_What you need to do_
Skip the pictures. Set down, word for word, the lines from the start of the material up to and including the line with "COL = S.collection".

_Data segment_
# # # #

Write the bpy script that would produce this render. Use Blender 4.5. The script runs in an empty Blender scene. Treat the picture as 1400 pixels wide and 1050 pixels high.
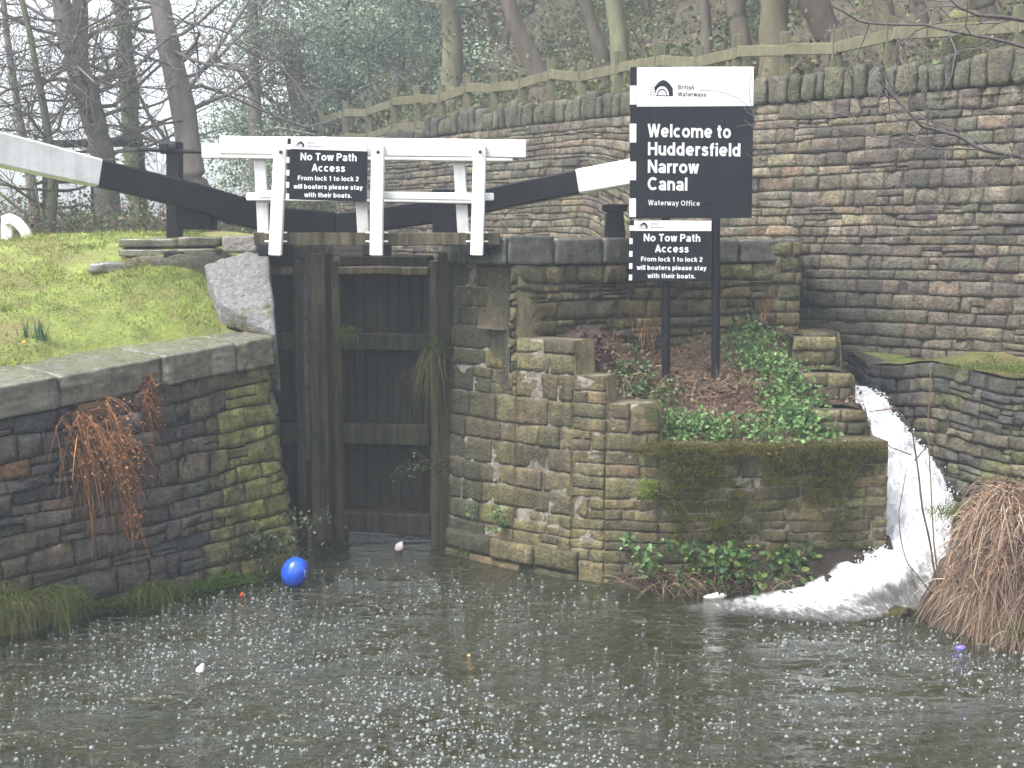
import bpy, math, random
import numpy as np
R = math.radians
rng = np.random.default_rng(7)
random.seed(7)
S = bpy.context.scene
COL = S.collection

# ------------------------------------------------------------------ camera, sky, sun, exposure
FPX, PITCH, EYE = 1700.0, math.atan(195.0/1700.0), 4.0
cam_d = bpy.data.cameras.new('camera'); cam = bpy.data.objects.new('camera', cam_d); COL.objects.link(cam)
cam_d.sensor_width = 36; cam_d.lens = FPX/1400*36; cam_d.clip_end = 2000; cam_d.clip_start = .1
cam.location = (0, 0, EYE); cam.rotation_euler = (math.pi/2-PITCH, 0, 0)
S.camera = cam
w = bpy.data.worlds.new('World'); S.world = w; w.use_nodes = True
nt = w.node_tree; bg = nt.nodes['Background']
sky = nt.nodes.new('ShaderNodeTexSky'); sky.sky_type = 'NISHITA'; sky.sun_disc = False
SUN_EL, SUN_AZ = R(58), math.atan2(-.75, -.5)
sky.sun_elevation = SUN_EL; sky.sun_rotation = SUN_AZ % (2*math.pi); sky.dust_density = 4; sky.air_density = 1.0
hs = nt.nodes.new('ShaderNodeHueSaturation'); hs.inputs['Saturation'].default_value = .22
nt.links.new(sky.outputs[0], hs.inputs['Color']); nt.links.new(hs.outputs[0], bg.inputs['Color'])
bg.inputs['Strength'].default_value = .15
sl = bpy.data.lights.new('sun', 'SUN'); so = bpy.data.objects.new('sun', sl); COL.objects.link(so)
sl.energy = 1.5; sl.angle = R(35); sl.color = (1, .96, .9)
sd = np.array([math.sin(SUN_AZ)*math.cos(SUN_EL), math.cos(SUN_AZ)*math.cos(SUN_EL), math.sin(SUN_EL)])
from mathutils import Vector, Matrix
so.rotation_euler = Vector(sd).to_track_quat('Z', 'Y').to_euler()
so.location = (-8, -5, 30)
S.view_settings.view_transform = 'Standard'; S.view_settings.look = 'None'
S.view_settings.gamma = 1; S.view_settings.exposure = 1.65
cy = S.cycles
cy.use_denoising = True; cy.max_bounces = 5; cy.diffuse_bounces = 3; cy.glossy_bounces = 2
cy.transmission_bounces = 2; cy.transparent_max_bounces = 6; cy.volume_bounces = 1
cy.caustics_reflective = False; cy.caustics_refractive = False

# ------------------------------------------------------------------ pixel helpers (photo is 1400x1050)
CT, ST = math.cos(PITCH), math.sin(PITCH)
def ray(px, py):
    cx, cyy = (px-700)/FPX, (525-py)/FPX
    return np.array([cx, CT+cyy*ST, -ST+cyy*CT])
def at(px, py, Y):
    d = ray(px, py); return np.array([0, 0, EYE])+d*(Y/d[1])
def onz(px, py, z):
    d = ray(px, py); return np.array([0, 0, EYE])+d*((z-EYE)/d[2])
def zat(py, Y): return at(700, py, Y)[2]
def xat(px, Y, z=3.0):
    return (px-700)/FPX*(Y*CT-(z-EYE)*ST)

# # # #

_Answer in full_
Write the bpy script that would produce this render. Use Blender 4.5. The script runs in an empty Blender scene. Treat the picture as 1400 pixels wide and 1050 pixels high.
import bpy, math, random
import numpy as np
R = math.radians
rng = np.random.default_rng(7)
random.seed(7)
S = bpy.context.scene
COL = S.collection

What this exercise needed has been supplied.